# Data block:
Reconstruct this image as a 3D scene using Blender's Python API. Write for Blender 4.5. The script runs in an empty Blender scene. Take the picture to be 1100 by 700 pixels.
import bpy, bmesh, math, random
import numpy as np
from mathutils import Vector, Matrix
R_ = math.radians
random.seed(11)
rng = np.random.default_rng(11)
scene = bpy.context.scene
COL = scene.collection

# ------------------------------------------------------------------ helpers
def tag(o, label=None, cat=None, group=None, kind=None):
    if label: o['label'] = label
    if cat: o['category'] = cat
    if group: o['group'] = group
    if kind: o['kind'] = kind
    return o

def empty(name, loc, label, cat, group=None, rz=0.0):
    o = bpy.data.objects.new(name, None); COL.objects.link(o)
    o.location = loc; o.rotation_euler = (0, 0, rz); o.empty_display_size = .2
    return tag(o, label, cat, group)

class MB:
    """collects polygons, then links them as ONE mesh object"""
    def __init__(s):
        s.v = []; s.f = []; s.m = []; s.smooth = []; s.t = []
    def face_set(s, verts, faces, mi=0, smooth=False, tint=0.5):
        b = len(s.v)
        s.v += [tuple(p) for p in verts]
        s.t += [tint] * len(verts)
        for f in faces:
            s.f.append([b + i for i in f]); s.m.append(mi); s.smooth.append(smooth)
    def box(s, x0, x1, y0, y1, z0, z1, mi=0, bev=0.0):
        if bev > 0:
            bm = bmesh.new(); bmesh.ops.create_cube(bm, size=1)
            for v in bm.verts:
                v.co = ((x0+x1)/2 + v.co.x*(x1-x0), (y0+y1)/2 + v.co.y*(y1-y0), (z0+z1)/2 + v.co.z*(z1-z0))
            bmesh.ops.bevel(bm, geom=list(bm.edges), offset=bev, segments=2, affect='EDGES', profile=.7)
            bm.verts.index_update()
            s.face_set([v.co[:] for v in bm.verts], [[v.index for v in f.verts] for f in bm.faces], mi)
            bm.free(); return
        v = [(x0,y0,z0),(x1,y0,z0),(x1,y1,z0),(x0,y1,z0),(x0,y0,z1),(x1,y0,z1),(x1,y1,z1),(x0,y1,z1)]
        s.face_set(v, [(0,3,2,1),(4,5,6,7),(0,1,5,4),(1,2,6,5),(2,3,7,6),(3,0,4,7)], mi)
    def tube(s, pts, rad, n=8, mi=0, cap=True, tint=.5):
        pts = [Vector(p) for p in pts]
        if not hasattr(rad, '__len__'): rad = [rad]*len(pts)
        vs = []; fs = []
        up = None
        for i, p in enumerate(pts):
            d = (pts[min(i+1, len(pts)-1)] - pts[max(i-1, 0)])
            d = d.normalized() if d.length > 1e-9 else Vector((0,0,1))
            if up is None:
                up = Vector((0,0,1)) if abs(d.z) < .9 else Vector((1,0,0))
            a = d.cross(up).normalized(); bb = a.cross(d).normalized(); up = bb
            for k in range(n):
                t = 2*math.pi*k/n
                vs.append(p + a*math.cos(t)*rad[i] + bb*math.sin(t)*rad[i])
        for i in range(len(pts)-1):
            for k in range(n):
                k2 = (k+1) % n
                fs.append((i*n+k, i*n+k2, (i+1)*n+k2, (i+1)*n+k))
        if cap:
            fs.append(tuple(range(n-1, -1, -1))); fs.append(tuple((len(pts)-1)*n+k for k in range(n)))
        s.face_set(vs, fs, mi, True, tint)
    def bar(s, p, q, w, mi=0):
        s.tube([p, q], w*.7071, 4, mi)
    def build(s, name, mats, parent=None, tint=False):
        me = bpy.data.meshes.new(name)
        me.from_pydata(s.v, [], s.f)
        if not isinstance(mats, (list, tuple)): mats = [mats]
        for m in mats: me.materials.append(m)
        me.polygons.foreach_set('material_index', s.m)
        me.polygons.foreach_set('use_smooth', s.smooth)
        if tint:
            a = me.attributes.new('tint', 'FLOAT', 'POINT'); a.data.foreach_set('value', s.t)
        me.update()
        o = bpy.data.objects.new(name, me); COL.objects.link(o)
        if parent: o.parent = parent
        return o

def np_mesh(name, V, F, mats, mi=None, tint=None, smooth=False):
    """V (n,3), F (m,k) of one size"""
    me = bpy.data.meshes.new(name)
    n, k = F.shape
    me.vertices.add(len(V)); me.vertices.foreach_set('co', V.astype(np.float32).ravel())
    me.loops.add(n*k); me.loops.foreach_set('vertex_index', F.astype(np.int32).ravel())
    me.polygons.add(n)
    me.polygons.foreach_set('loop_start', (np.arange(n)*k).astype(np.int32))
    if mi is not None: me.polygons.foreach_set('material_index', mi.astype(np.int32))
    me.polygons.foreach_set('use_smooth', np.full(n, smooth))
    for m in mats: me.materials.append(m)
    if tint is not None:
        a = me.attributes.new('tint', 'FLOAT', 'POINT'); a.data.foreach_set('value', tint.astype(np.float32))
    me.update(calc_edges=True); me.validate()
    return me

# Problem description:
Copy each line of the data exactly, leaving nothing out.

# Correct answer:
Reconstruct this image as a 3D scene using Blender's Python API. Write for Blender 4.5. The script runs in an empty Blender scene. Take the picture to be 1100 by 700 pixels.
import bpy, bmesh, math, random
import numpy as np
from mathutils import Vector, Matrix
R_ = math.radians
random.seed(11)
rng = np.random.default_rng(11)
scene = bpy.context.scene
COL = scene.collection

# ------------------------------------------------------------------ helpers
def tag(o, label=None, cat=None, group=None, kind=None):
    if label: o['label'] = label
    if cat: o['category'] = cat
    if group: o['group'] = group
    if kind: o['kind'] = kind
    return o

def empty(name, loc, label, cat, group=None, rz=0.0):
    o = bpy.data.objects.new(name, None); COL.objects.link(o)
    o.location = loc; o.rotation_euler = (0, 0, rz); o.empty_display_size = .2
    return tag(o, label, cat, group)

class MB:
    """collects polygons, then links them as ONE mesh object"""
    def __init__(s):
        s.v = []; s.f = []; s.m = []; s.smooth = []; s.t = []
    def face_set(s, verts, faces, mi=0, smooth=False, tint=0.5):
        b = len(s.v)
        s.v += [tuple(p) for p in verts]
        s.t += [tint] * len(verts)
        for f in faces:
            s.f.append([b + i for i in f]); s.m.append(mi); s.smooth.append(smooth)
    def box(s, x0, x1, y0, y1, z0, z1, mi=0, bev=0.0):
        if bev > 0:
            bm = bmesh.new(); bmesh.ops.create_cube(bm, size=1)
            for v in bm.verts:
                v.co = ((x0+x1)/2 + v.co.x*(x1-x0), (y0+y1)/2 + v.co.y*(y1-y0), (z0+z1)/2 + v.co.z*(z1-z0))
            bmesh.ops.bevel(bm, geom=list(bm.edges), offset=bev, segments=2, affect='EDGES', profile=.7)
            bm.verts.index_update()
            s.face_set([v.co[:] for v in bm.verts], [[v.index for v in f.verts] for f in bm.faces], mi)
            bm.free(); return
        v = [(x0,y0,z0),(x1,y0,z0),(x1,y1,z0),(x0,y1,z0),(x0,y0,z1),(x1,y0,z1),(x1,y1,z1),(x0,y1,z1)]
        s.face_set(v, [(0,3,2,1),(4,5,6,7),(0,1,5,4),(1,2,6,5),(2,3,7,6),(3,0,4,7)], mi)
    def tube(s, pts, rad, n=8, mi=0, cap=True, tint=.5):
        pts = [Vector(p) for p in pts]
        if not hasattr(rad, '__len__'): rad = [rad]*len(pts)
        vs = []; fs = []
        up = None
        for i, p in enumerate(pts):
            d = (pts[min(i+1, len(pts)-1)] - pts[max(i-1, 0)])
            d = d.normalized() if d.length > 1e-9 else Vector((0,0,1))
            if up is None:
                up = Vector((0,0,1)) if abs(d.z) < .9 else Vector((1,0,0))
            a = d.cross(up).normalized(); bb = a.cross(d).normalized(); up = bb
            for k in range(n):
                t = 2*math.pi*k/n
                vs.append(p + a*math.cos(t)*rad[i] + bb*math.sin(t)*rad[i])
        for i in range(len(pts)-1):
            for k in range(n):
                k2 = (k+1) % n
                fs.append((i*n+k, i*n+k2, (i+1)*n+k2, (i+1)*n+k))
        if cap:
            fs.append(tuple(range(n-1, -1, -1))); fs.append(tuple((len(pts)-1)*n+k for k in range(n)))
        s.face_set(vs, fs, mi, True, tint)
    def bar(s, p, q, w, mi=0):
        s.tube([p, q], w*.7071, 4, mi)
    def build(s, name, mats, parent=None, tint=False):
        me = bpy.data.meshes.new(name)
        me.from_pydata(s.v, [], s.f)
        if not isinstance(mats, (list, tuple)): mats = [mats]
        for m in mats: me.materials.append(m)
        me.polygons.foreach_set('material_index', s.m)
        me.polygons.foreach_set('use_smooth', s.smooth)
        if tint:
            a = me.attributes.new('tint', 'FLOAT', 'POINT'); a.data.foreach_set('value', s.t)
        me.update()
        o = bpy.data.objects.new(name, me); COL.objects.link(o)
        if parent: o.parent = parent
        return o

def np_mesh(name, V, F, mats, mi=None, tint=None, smooth=False):
    """V (n,3), F (m,k) of one size"""
    me = bpy.data.meshes.new(name)
    n, k = F.shape
    me.vertices.add(len(V)); me.vertices.foreach_set('co', V.astype(np.float32).ravel())
    me.loops.add(n*k); me.loops.foreach_set('vertex_index', F.astype(np.int32).ravel())
    me.polygons.add(n)
    me.polygons.foreach_set('loop_start', (np.arange(n)*k).astype(np.int32))
    if mi is not None: me.polygons.foreach_set('material_index', mi.astype(np.int32))
    me.polygons.foreach_set('use_smooth', np.full(n, smooth))
    for m in mats: me.materials.append(m)
    if tint is not None:
        a = me.attributes.new('tint', 'FLOAT', 'POINT'); a.data.foreach_set('value', tint.astype(np.float32))
    me.update(calc_edges=True); me.validate()
    return me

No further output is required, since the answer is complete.